Il giudice del Tribunale di Marsala Lorenzo Chiaramonte ha quantificato in due anni la pena per Alberto Lipari e la collaboratrice Rosalba Platano. La storia era emersa a febbraio di quest'anno. La vittima, Maria Caruso, era diventata presto una star del web. Dietro alla popolarità, però, una storia soprusi e sfruttamento
Maria di Trapani, condannati conduttori di Stranamuri «Reclusa, costretta a pulire e fare bisogni in pentola»
Due condanne e un risarcimento danni pari a 40mila euro. Cala così il sipario sulla triste vicenda dell’ex star del web Maria Caruso, meglio conosciuta come Maria Di Trapani. La sua storia era stata ripresa da testate giornalistiche locali e nazionali. Da protagonista indiscussa del programma televisivo Stranamuri Siciliano ai maltrattamenti subiti proprio da parte di chi l’aveva lanciata nel mondo dello spettacolo. Alla sbarra erano finiti il conduttore del format Alberto Lipari e la sua collaboratrice Rosalba Platano oggi condannati a due anni di carcere, con pena sospesa.
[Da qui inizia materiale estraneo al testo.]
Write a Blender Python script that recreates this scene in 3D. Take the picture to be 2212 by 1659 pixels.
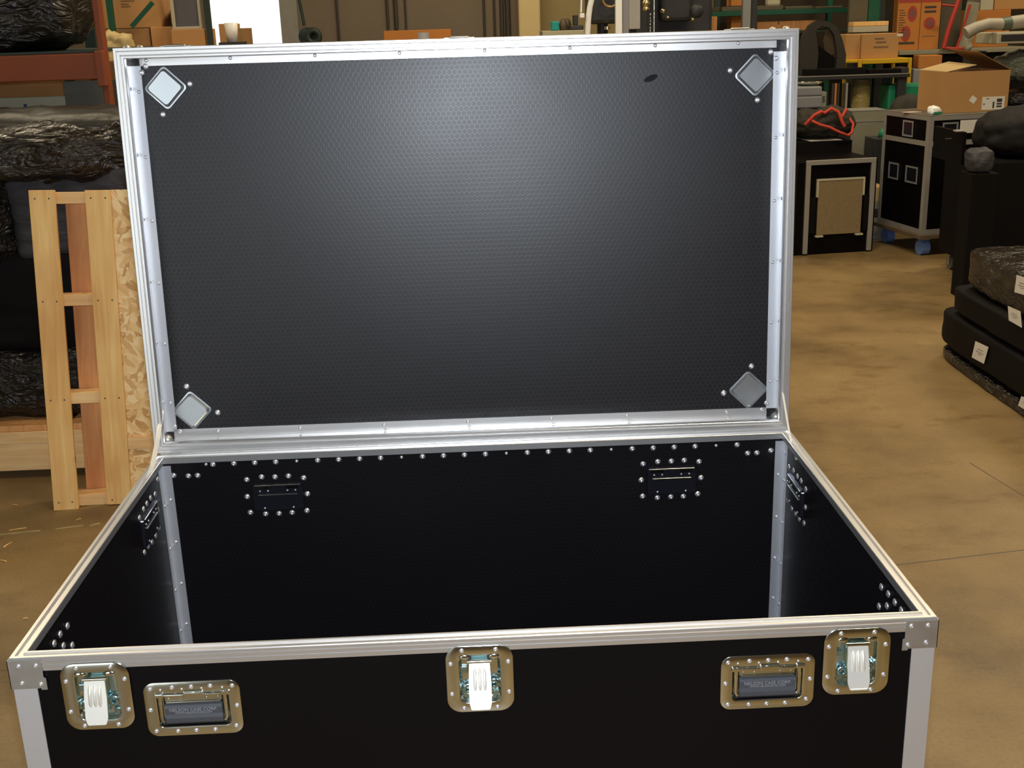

Il giudice del tribunale di Marsala, Lorenzo Chiaramonte, ha anche disposto un risarcimento danni di 40mila, di cui 15mila a titolo provvisionale in favore di Caruso.
La popolarità, le serate in discoteca, i post sui social e i relativi commenti improponibili, la ricerca dell’amore. Poi all’improvviso i riflettori si sono spenti e Maria è tornata a vivere con i genitori. Stanca alla fine di essere continuamente sbeffeggiata, ha deciso di denunciare quanto subito. Lipari, con una clip pubblicata sulla sua pagina Facebook nel novembre 2014, spiegava le ragioni dell’abbandono della scena da parte della sua creatura: «L’abbiamo accolta a braccia aperte quando ha litigato con la famiglia e ha lasciato casa. Poi si è resa conto che il mondo dello spettacolo non è tutto oro», aveva detto.
Il giudice però non gli ha creduto. Per l’accusa «dopo aver dato popolarità a Caruso e averla convinta a seguirli in giro per i locali della Sicilia, approfittando anche delle sue condizioni di deficit cognitivo, per un mese la tenevano reclusa in un’abitazione a Marsala, dove la donna era costretta a espletare i propri bisogni in una pentola, veniva malnutrita e privata dei presidi igienici più elementari, fatta oggetto di dileggio e derisione, e quotidianamente percossa dai figli di Platano». Ma non solo: «Successivamente – hanno sostenuto i magistrati – viene ospitata in un’abitazione del villaggio Kartibubbo di Mazara del Vallo, di proprietà della Platano, dove oltre a essere oggetto di vessazioni, veniva adoperata per svolgere le pulizie della casa. La sera veniva agghindata e trascinata presso vari locali per le serate».